On Tue, Jan 7, 2025 at 10:07 AM Stefan Monnier <monn...@iro.umontreal.ca> wrote:
>
> > 8 TB is not that big. I have a external 18 TB drive. It is 18 TB in name
> > only though! After fromating it with ext4 it only had 15TB of usuable
> > space.
>
> 18TB "on paper" is usually 18 * 1000^4 bytes, so if you convert this
> into "computer units" is ~16.37 * 1024^4 bytes.  If you then make an
> ext4 filesystem on it with the customary 5% reserved for root, that gets
> you down to 15.5TB, to which you also have to remove the space used by
> inodes, so yes, probably about 15TB and of course, once you start
> putting actual files ion the drive, additional space will be used by
> directories and metadata.

Also see "Gigabytes vs. gibibytes class action suit nears end",
<https://www.cnet.com/culture/gigabytes-vs-gibibytes-class-action-suit-nears-end/>.

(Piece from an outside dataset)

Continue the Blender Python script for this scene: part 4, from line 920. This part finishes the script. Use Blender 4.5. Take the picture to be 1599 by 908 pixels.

The subtitle is, "Suit alleges companies misrepresent capacity of
flash memory devices by using decimal definitions, thus overstating
memory card sizes by 4 percent to 5 percent."

The courts ruled a KB is 1000 bytes, not 1024 bytes, so the marketing
departments won over the computer scientists. At least in California.